Kemudian Kantor PLN Rangkasbitung, Water Turn Rangkasbitung, Kantor PMI Rangkasbitung, Kantor Kodim 0603 Lebak, Kantor PMI Rangkasbitung, dan Pasturan Rangkasbitung.
“Bangunan-bangunan ini memiliki nilai sejarah dan bagian dari artefak kuno di Lebak,” kata Uday, Sabtu 28 Juni 2025.
10 Pelukis di Banten Ikuti Ajang Titik Nol

Alasan 10 Pelukis di Banten mengikuti ajang Titik Nol ini lantaran, merupakan simbol awal mula pertumbuhan Rangkasbitung, sebuah kawasan yang menjadi saksi berbagai dinamika sosial dan budaya.
Keberadaan arsitektur kolonial di Rangkasbitung, kata Uday, menjadi bagian dari identitas sebuah wilalah, khususnya Rangkasbitung yang harus diabadikan.

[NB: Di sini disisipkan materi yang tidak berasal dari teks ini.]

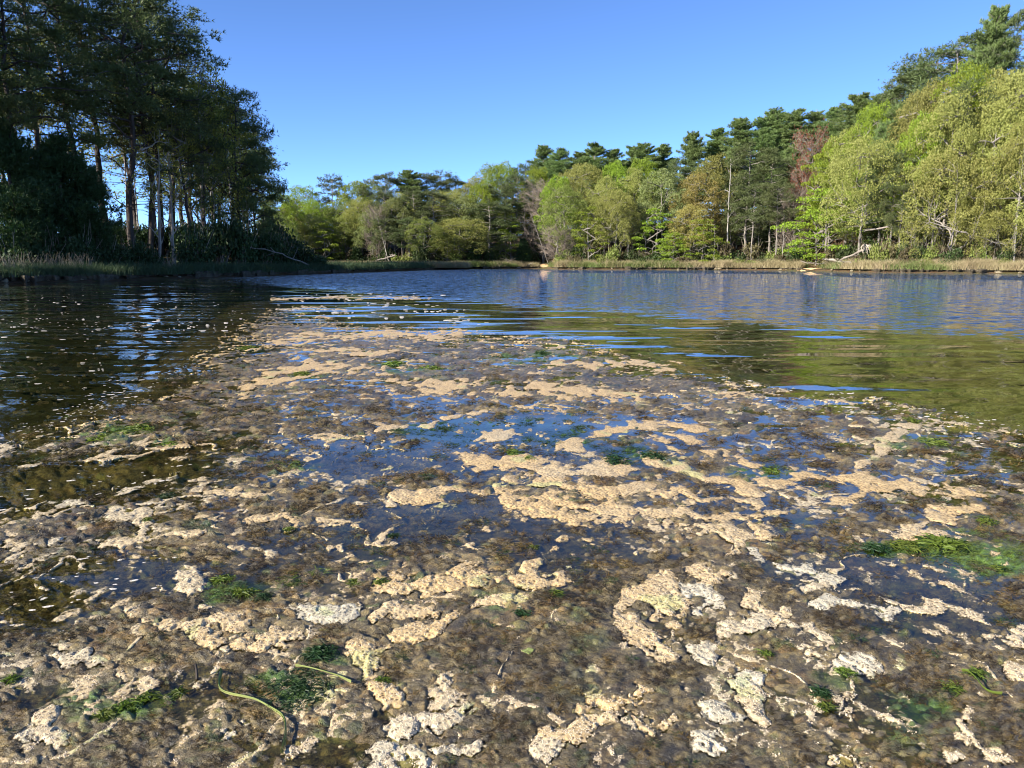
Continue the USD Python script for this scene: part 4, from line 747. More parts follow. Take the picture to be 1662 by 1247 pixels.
# ------------------------------------------------------------------ the weed mat and its foam
# foam streaks: (half thickness in photograph pixels, tone 0 white .. 1 tan orange, name, label, points in the photograph, as places on the water)
T_, W_ = .95, .15
FOAM = [
 (8, 1., 'foam_streak', 'long tan foam band crossing the far part of the weed mat', [(400, 632), (435, 608), (500, 597), (565, 600), (619, 604), (652, 626), (702, 632), (731, 622), (767, 630), (825, 637), (879, 633), (919, 637), (969, 643), (1040, 648)]),
 (5.5, 1., 'foam_streak', 'farthest tan foam streak at the far end of the weed mat', [(455, 552), (500, 545), (555, 549), (619, 540), (680, 546), (742, 544)]),
 (3.5, .9, 'foam_streak', 'thin tan foam streak between the farthest streak and the long tan band', [(470, 574), (540, 570), (600, 574), (660, 566)]),
 (5, .8, 'foam_streak', 'pale tan foam streak near the right end of the far dark weed', [(872, 604), (905, 592), (960, 596), (1035, 588), (1090, 600)]),
 (5, .9, 'foam_patch', 'tan foam patch running down from the left end of the long tan band', [(398, 640), (420, 622), (470, 618)]),
 (4, .6, 'foam_streak', 'short whitish foam streak on the left rim of the blue green pool', [(640, 703), (672, 697), (709, 686), (774, 675)]),
 (4, .7, 'foam_streak', 'small tan hook of foam left of the blue green pool', [(597, 683), (612, 692), (626, 701)]),
 (7, .9, 'foam_streak', 'tan foam curving round the right end of the blue green pool', [(908, 724), (940, 716), (958, 708), (984, 697), (1030, 692), (1062, 693), (1098, 688), (1150, 696)]),
 (6, .7, 'foam_streak', 'pale foam arm on the near left rim of the blue green pool', [(749, 728), (774, 715), (814, 704), (840, 701)]),
 (8, .9, 'foam_streak', 'tan foam curl under the lime tuft beside the blue green pool', [(749, 737), (775, 745), (800, 755), (847, 748), (872, 762), (920, 766), (969, 762), (1005, 765)]),
 (9, 1., 'foam_raft', 'thick tan foam raft in the middle of the weed mat', [(825, 773), (861, 780), (895, 778), (944, 800), (984, 813), (978, 831), (940, 826), (905, 808), (883, 804)]),
 (9, 1., 'foam_streak', 'tan foam loop curling under the thick middle raft on its left', [(798, 788), (812, 800), (825, 809), (850, 821), (879, 831), (915, 845), (950, 853), (990, 846), (1003, 826)]),
 (6, .8, 'foam_streak', 'tan foam streak left of the middle raft over dark weed', [(652, 802), (675, 806), (702, 808), (731, 798), (774, 802)]),
 (5, .6, 'foam_patch', 'small pale foam patch at the left of the streaks over dark weed', [(594, 816), (620, 812), (641, 813)]),
 (7, .9, 'foam_streak', 'tan foam running diagonally down the right of the weed mat', [(1094, 706), (1134, 722), (1160, 735), (1185, 744), (1212, 756), (1240, 772), (1264, 784), (1315, 778), (1372, 787), (1423, 781)]),
 (6, .9, 'foam_streak', 'short tan foam spur joining the diagonal streak from the left', [(1062, 705), (1085, 722), (1110, 744), (1150, 752), (1200, 748)]),
 (7, .95, 'foam_streak', 'long sinuous tan foam streak across the right of the weed mat', [(1245, 842), (1270, 836), (1315, 827), (1372, 816), (1409, 803), (1459, 796), (1513, 804), (1560, 806), (1600, 812)]),
 (6, .6, 'foam_streak', 'pale foam rising towards the water edge on the right of the mat', [(1405, 760), (1418, 744), (1427, 730), (1440, 712), (1458, 698), (1480, 688)]),
 (6, .85, 'foam_streak', 'tan foam streak left of the green weed at the right', [(1470, 858), (1490, 846), (1517, 838), (1560, 834), (1596, 829)]),
 (9, .8, 'foam_patch', 'broad pale tan foam patch below the curl in the right middle', [(1080, 850), (1115, 858), (1150, 860), (1190, 854), (1213, 868)]),
 (8, .8, 'foam_streak', 'hooked tan foam streak left of the bright green weed', [(1387, 868), (1420, 866), (1465, 874), (1500, 868)]),
 (6, .5, 'foam_streak', 'pale tail of foam below the hooked streak by the bright green weed', [(1387, 872), (1398, 890), (1421, 905), (1452, 914)]),
 (7, .9, 'foam_streak', 'tangled tan foam between the middle raft and the right streaks', [(1010, 800), (1050, 792), (1090, 802), (1120, 796), (1150, 812), (1190, 806), (1230, 818)]),
 (6, .9, 'foam_streak', 'tan foam thread under the tangled foam right of the middle raft', [(1030, 830), (1065, 838), (1110, 828), (1160, 842), (1200, 836), (1240, 852), (1260, 870)]),
 (6, .9, 'foam_streak', 'tan foam trail from the pool loop down to the tangled foam', [(1050, 752), (1090, 758), (1130, 766), (1165, 780), (1205, 786), (1240, 800)]),
 (10, 1., 'foam_raft', 'broad tan foam raft across the lower middle of the picture', [(639, 956), (682, 950), (726, 945), (745, 935), (792, 939), (845, 943), (911, 944)]),
 (7, .95, 'foam_streak', 'tan foam curving up from the lower middle raft', [(858, 930), (866, 910), (878, 902), (900, 886), (934, 880), (965, 875)]),
 (4, .8, 'foam_streak', 'thin tan foam thread inside the curve above the lower middle raft', [(880, 930), (900, 922), (930, 928)]),
 (7, .9, 'foam_streak', 'tan foam ring around a dark clump at the lower right centre', [(990, 992), (1000, 970), (1023, 960), (1056, 949), (1080, 955), (1076, 972), (1086, 990), (1088, 1010)]),
 (7, .9, 'foam_streak', 'second tan ridge inside the ring at the lower right centre', [(1020, 972), (1042, 968), (1058, 980), (1066, 998)]),
 (10, .85, 'foam_streak', 'tan foam neck running down from the ring to the big triangle', [(987, 993), (1007, 1015), (1033, 1032), (1058, 1046), (1076, 1072), (1056, 1092)]),
 (9, 1., 'foam_raft', 'big triangular tan foam raft near the bottom right of centre', [(1052, 1098), (1040, 1112), (1062, 1120), (1023, 1138), (1060, 1145), (990, 1155), (1030, 1165), (1070, 1160), (1092, 1178), (960, 1150)]),
 (7, .8, 'foam_streak', 'pale foam arc under the big triangular raft', [(880, 1193), (920, 1188), (950, 1182), (990, 1172), (1030, 1170)]),
 (10, .35, 'foam_patch', 'whitish bubbly foam patch sloping up at the bottom left of centre', [(649, 1180), (675, 1172), (700, 1160), (718, 1155), (748, 1166)]),
 (8, .2, 'foam_patch', 'small white bubbly patch left of the bottom foam', [(608, 1216), (640, 1210)]),
 (11, .3, 'foam_patch', 'large whitish foam patch cut by the bottom edge', [(640, 1242), (680, 1230), (700, 1236)]),
 (9, .8, 'foam_raft', 'tan foam raft running down beside the yellow green strand at left of centre', [(570, 1048), (575, 1070), (600, 1052), (596, 1085), (613, 1112), (630, 1132), (648, 1124)]),
 (6, .9, 'foam_streak', 'tan foam wisps right of the left centre raft', [(612, 1000), (640, 988), (672, 986), (700, 996)]),
 (6, .9, 'foam_streak', 'tan foam wisp curving over the mossy dark clump', [(660, 1030), (700, 1022), (725, 1010), (752, 996), (792, 982), (845, 975)]),
 (7, .5, 'foam_patch', 'pale foam column left of the yellow leaf', [(740, 1100), (748, 1118), (742, 1134)]),
 (8, .3, 'foam_patch', 'round whitish foam patch at the bottom, right of centre', [(858, 1216), (880, 1220), (900, 1214)]),
 (5, .2, 'foam_patch', 'small white foam strip near the bottom middle', [(716, 1212), (745, 1206), (770, 1214)]),
 (7, .55, 'foam_patch', 'pale rim of foam round a brown clump at the far left', [(10, 915), (36, 904), (62, 918), (36, 922)]),
 (7, .6, 'foam_streak', 'pale forked foam streak at the left', [(186, 884), (229, 876), (272, 868), (323, 864)]),
 (5, .6, 'foam_streak', 'lower arm of the pale forked streak at the left', [(222, 884), (219, 897), (244, 906), (283, 904)]),
 (10, .5, 'foam_patch', 'whitish foam patch beside bright green weed at the left', [(308, 945), (299, 962), (318, 972), (338, 980)]),
 (7, .75, 'foam_streak', 'tan foam line bordering brown weed at the lower left', [(197, 990), (236, 980), (244, 1001), (272, 1018), (315, 1020), (340, 1012), (358, 1004), (400, 1000)]),
 (11, .8, 'foam_raft', 'tan foam raft with whitish lumps at the lower left', [(345, 1034), (380, 1046), (412, 1052), (444, 1045), (430, 1030), (466, 1026), (394, 1010), (420, 1030)]),
 (7, .1, 'foam_patch', 'white bubbly patch left of the eelgrass end', [(380, 1160), (400, 1164), (426, 1166)]),
 (6, .1, 'foam_patch', 'small white bubbly patch under the larger one by the eelgrass', [(366, 1186), (385, 1184)]),
 (7, .5, 'foam_patch', 'round pale foam lump alone at the lower left', [(90, 1048), (103, 1048)]),
 (6, .4, 'foam_streak', 'pale chain of foam lumps at the lower left edge', [(8, 1066), (44, 1066), (100, 1066), (124, 1074), (150, 1066)]),
 (7, .3, 'foam_patch', 'whitish foam lump right of the pale chain', [(166, 1078), (178, 1076)]),
 (7, .5, 'foam_patch', 'pale foam lump above the lime weed at the lower left', [(205, 1090), (218, 1092)]),
 (8, .2, 'foam_patch', 'white foam lump at the bottom left corner', [(32, 1194), (40, 1192)]),
 (7, .4, 'foam_patch', 'pale foam patch tinged green in the bottom left', [(70, 1192), (92, 1196), (98, 1204)]),
 (6, .5, 'foam_patch', 'pale tan rim of foam under a brown clump in the bottom left', [(86, 1158), (64, 1172)]),
 (7, .5, 'foam_streak', 'pale foam streak by the dark water inlet on the left', [(193, 836), (225, 832), (251, 824), (251, 864)]),
 (7, .6, 'foam_streak', 'pale foam ring over brown weed right of the inlet', [(310, 822), (330, 830), (372, 828), (400, 818)]),
 (5, .2, 'foam_patch', 'white foam patch near the left edge under the inlet', [(97, 822), (130, 820)]),
 (4, .3, 'foam_patch', 'thin pale foam strip near the left edge', [(92, 886), (112, 882)]),
 (7, .85, 'foam_streak', 'tan foam hook with a lime tuft at the left middle', [(419, 838), (450, 836), (478, 840), (485, 850), (462, 862)]),
 (6, .5, 'foam_patch', 'pale mound of foam right of the forked streak', [(390, 890), (412, 882), (440, 892)]),
 (7, .1, 'foam_streak', 'white foam bar with dark pores at the left of centre', [(455, 984), (490, 984), (520, 988), (559, 997)]),
 (8, .5, 'foam_patch', 'pale foam patch under the dark moss patch', [(468, 1082), (500, 1092), (530, 1112), (545, 1124)]),
 (5, .6, 'foam_streak', 'tan foam crumbs left of the middle hook', [(330, 800), (370, 796), (430, 798), (455, 776)]),
 (7, .9, 'foam_patch', 'orange tan foam clump at the right of the lower middle', [(1118, 942), (1151, 934), (1178, 940), (1140, 948)]),
 (7, .7, 'foam_streak', 'pale U shaped foam loop at the lower right', [(1229, 980), (1240, 1000), (1258, 1014), (1283, 1008)]),
 (6, .5, 'foam_streak', 'pale foam bar left of the U shaped loop', [(1171, 1021), (1195, 1014), (1229, 1010)]),
 (6, .15, 'foam_streak', 'white foam streak crossing blue water on the right', [(1232, 905), (1252, 914), (1285, 920), (1312, 926), (1337, 938), (1367, 944)]),
 (5, .5, 'foam_streak', 'pale foam ring below the white streak on the right', [(1318, 956), (1335, 950), (1357, 964), (1388, 962)]),
 (5, .1, 'foam_streak', 'white foam streak lower on the right over blue water', [(1350, 982), (1391, 984), (1421, 992), (1445, 1002)]),
 (6, .5, 'foam_streak', 'pale foam bar slanting down over dark weed at the lower right', [(1298, 1026), (1330, 1039), (1344, 1060)]),
 (6, .6, 'foam_patch', 'pale tan foam crumbs left of the white hooked patch', [(1290, 1068), (1320, 1062)]),
 (6, .1, 'foam_patch', 'white hooked foam patch at the lower right', [(1362, 1070), (1380, 1080), (1412, 1080)]),
 (10, .6, 'foam_patch', 'pale tan foam cut by the right edge of the picture', [(1656, 1046), (1658, 1084)]),
 (8, .4, 'foam_streak', 'pale green tinged foam strand at the bottom right', [(1576, 1136), (1571, 1164), (1590, 1190), (1617, 1215), (1645, 1232)]),
 (10, .25, 'foam_patch', 'whitish bubbly foam patch at the bottom right', [(1510, 1196), (1540, 1207), (1566, 1220)]),
 (6, .15, 'foam_patch', 'white foam patch below the tan curls at the bottom right', [(1150, 1152), (1185, 1164)]),
 (6, .8, 'foam_streak', 'tan foam curls at the bottom, right of the triangular raft', [(1215, 1124), (1230, 1118), (1228, 1140), (1226, 1164)]),
 (6, .6, 'foam_patch', 'small tan foam blob alone at the lower right', [(1388, 1130), (1392, 1146)]),
 (7, .15, 'foam_patch', 'white foam patch at the bottom edge, right of centre', [(1150, 1204), (1172, 1222)]),
 (6, .1, 'foam_streak', 'white foam bar right of the tan neck', [(1100, 968), (1125, 968), (1147, 972)]),
 (6, .2, 'foam_streak', 'white foam arc around the dark clump right of the ring', [(1120, 994), (1135, 984), (1161, 980)]),
 (6, .15, 'foam_patch', 'white pored foam patch right of the tan neck', [(1112, 1052), (1130, 1050), (1128, 1062)]),
 (6, .2, 'foam_patch', 'whitish foam strip right of the big triangular raft', [(1200, 1092), (1235, 1098)]),
 (9, .6, 'foam_patch', 'pale foam mass at the bottom edge, far right of centre', [(1381, 1214), (1412, 1228), (1425, 1240)]),
 (7, .85, 'foam_streak', 'tan foam braid left of the white streak on the right', [(1120, 873), (1145, 870), (1170, 866), (1205, 886), (1192, 902), (1178, 908)]),
 (1.0, .5, 'foam_streak', 'far pale foam strip out on the water beyond the mat', [(440, 487), (520, 484), (600, 483), (700, 484)]),
 (1.3, .4, 'foam_streak', 'farther thin pale foam strip out on the water', [(450, 503), (510, 500), (560, 504)]),
]
MAT = [(-60, 745), (0, 722), (120, 685), (250, 640), (310, 585), (350, 555), (400, 520), (440, 500), (520, 512), (600, 524), (700, 533), (850, 545), (960, 552), (1040, 588), (1130, 600), (1200, 612), (1300, 632), (1420, 646), (1540, 672), (1662, 702), (1750, 730), (1900, 1500), (-300, 1500), (-200, 800)]
INLET = [(-40, 768), (100, 757), (220, 746), (330, 740), (338, 756), (240, 782), (140, 802), (-40, 836)]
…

“Para pelukis di Banten atau perupa berupaya menghadirkan sudut pandang artistik terhadap objek budaya yang kerap luput dari dokumentasi visual konvensional seperti fotografi,” ujarnya.
“Pendekatan gambar tangan atau sketsa memiliki kedalaman rasa, interpretasi, dan sentuhan personal yang menghadirkan nafas baru dalam upaya mendokumentasikan sejarah. Ini adalah bentuk dialog antara perupa dan kota,” tambah Uday.

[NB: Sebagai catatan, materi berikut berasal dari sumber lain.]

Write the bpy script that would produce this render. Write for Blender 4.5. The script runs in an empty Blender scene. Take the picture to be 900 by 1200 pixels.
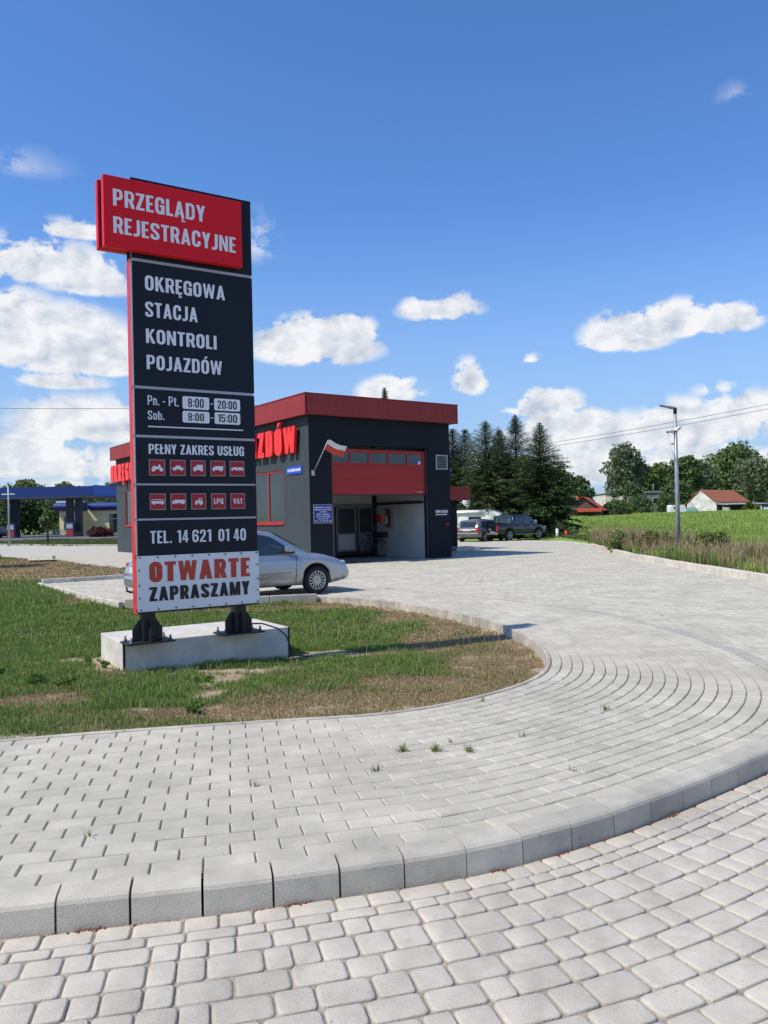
import bpy, bmesh, math, random
import numpy as np
from mathutils import Vector, Matrix, noise as mnoise
PI = math.pi
rnd = random.Random(7)
nr = np.random.RandomState(11)
S = bpy.context.scene
COL = S.collection

# ------------------------------------------------------------------ camera
cam_d = bpy.data.cameras.new('camera'); cam = bpy.data.objects.new('camera', cam_d); COL.objects.link(cam)
cam_d.sensor_fit = 'HORIZONTAL'; cam_d.sensor_width = 36.0; cam_d.lens = 931.0 / 900.0 * 36.0
cam_d.clip_start = 0.1; cam_d.clip_end = 5000
cam.matrix_world = Matrix.Translation((0, 0, 1.6)) @ Matrix.Rotation(math.radians(90.409), 4, 'X') @ Matrix.Rotation(math.radians(-1.28), 4, 'Z')
S.camera = cam
S.view_settings.view_transform = 'Standard'; S.view_settings.look = 'None'
S.view_settings.exposure = 0.0; S.view_settings.gamma = 1.0; S.view_settings.use_curve_mapping = False

# ------------------------------------------------------------------ sun and sky
SUN_AZ, SUN_EL = math.radians(26.5), math.radians(52.5)      # direction the light travels to (from +X, ccw) and its elevation
sun_d = bpy.data.lights.new('sun', 'SUN'); sun_d.energy = 4.4; sun_d.angle = math.radians(0.5); sun_d.color = (1.0, 0.925, 0.80)
sun = bpy.data.objects.new('sun', sun_d); COL.objects.link(sun)
ldir = Vector((math.cos(SUN_AZ) * math.cos(SUN_EL), math.sin(SUN_AZ) * math.cos(SUN_EL), -math.sin(SUN_EL)))
sun.rotation_euler = ldir.to_track_quat('-Z', 'Y').to_euler(); sun.location = (-30, -15, 40)

W = bpy.data.worlds.new('World'); S.world = W; W.use_nodes = True
wt = W.node_tree; wt.nodes.clear()
def wn(t, **k):
    n = wt.nodes.new(t)
    for a, b in k.items(): setattr(n, a, b)
    return n
def wl(a, b): wt.links.new(a, b)
def wmath(op, *ins):
    n = wn('ShaderNodeMath', operation=op)
    for i, v in enumerate(ins):
        if isinstance(v, (int, float)): n.inputs[i].default_value = v
        else: wl(v, n.inputs[i])
    return n.outputs[0]
SKY_STR = 0.095
sky = wn('ShaderNodeTexSky', sky_type='NISHITA'); sky.sun_disc = False
sky.sun_elevation = SUN_EL
sky.sun_rotation = math.atan2(-ldir.x, -ldir.y)               # sun stands opposite to where the light goes
sky.altitude = 200; sky.air_density = 1.0; sky.dust_density = 0.2; sky.ozone_density = 3.0
tc = wn('ShaderNodeTexCoord'); sep = wn('ShaderNodeSeparateXYZ'); wl(tc.outputs['Generated'], sep.inputs[0])
az = wmath('MULTIPLY', wmath('ARCTAN2', sep.outputs[0], sep.outputs[1]), 180 / PI)
el = wmath('MULTIPLY', wmath('ARCSINE', sep.outputs[2]), 180 / PI)
azw = wmath('WRAP', az, 30.0, -30.0)
comb = wn('ShaderNodeCombineXYZ'); wl(azw, comb.inputs[0]); wl(el, comb.inputs[1])
CLOUDS = [(-21.72, 12.4, 5.05, 2.63, 1), (-24.56, 13.55, 3.57, 2.13, .85), (-18.76, 11.44, 2.76, 1.57, 0.9), (-22.95, 17.2, 6.2, 1.7, 0.62), (-20.79, 19.24, 3.23, 0.72, 0.45), (-20.04, 16.04, 3.26, 0.97, 0.5), (-20.48, 7.14, 5.2, 1.9, 0.66), (-23.7, 4.83, 6.0, 1.8, 0.58), (-19.45, 4.0, 3.28, 1.16, 0.6), (-22.04, 9.62, 3.17, 0.67, 0.55), (-4.64, 12.77, 4.76, 1.99, 1), (-2.17, 13.45, 2.21, 1.28, 0.9), (4.33, 14.91, 3.06, 1.15, 0.75), (0.69, 9.25, 2.58, 1.08, 0.9), (6.35, 9.96, 1.3, 1.5, 0.7), (17.31, 12.47, 3.26, 1.68, 1), (20.37, 12.9, 2.71, 1.43, 1), (23.29, 12.58, 2.5, 1.19, 0.95), (11.54, 8.0, 2.9, 1.2, 0.95), (12.6, 6.6, 2.6, 1.2, .95), (24.4, 25.57, 0.5, 0.3, 0.05), (10.6, 10.94, 0.95, 0.47, 0.35), (14.02, 6.51, 2.78, 1.06, 0.8), (16.29, 5.5, 4.2, 1.7, .72), (20.73, 5.9, 3.6, 2.0, 1.0), (24.42, 6.2, 3.4, 1.9, .95), (14.5, 4.0, 4.5, 1.6, .5), (21.5, 3.8, 6, 1.5, .5), (11.66, 5.55, 3.54, 0.96, 0.6), (22.92, 8.06, 1.57, 0.56, 0.35), (-24.64, 22.66, 2.04, 0.58, 0.08), (-8.74, 19.35, 1.2, 1.36, 0.12), (18.49, 3.19, 9.9, 1.28, 0.45), (-21.65, 2.0, 8.47, 1.43, 0.45), (9.23, 3.54, 7.16, 1.21, 0.4), (2.18, 14.81, 0.86, 0.81, 0.5)]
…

Kegiatan ini merupakan bagian dari program Ruang Publik Berkreasi, hasil kolaborasi antara Komunitas Kuldesain dan Dinas Pendidikan dan Kebudayaan Provinsi Banten, yang memberi ruang aktualisasi seniman dan perupa dalam merespon isu budaya secara langsung di lapangan.
Karya-karya sketsa yang dihasilkan pelukis di Banten akan didokumentasikan dan dipersiapkan sebagai bagian dari pameran mendatang, membuka ruang diskusi, apresiasi, dan kesadaran masyarakat terhadap pentingnya pelestarian cagar budaya melalui pendekatan seni visual.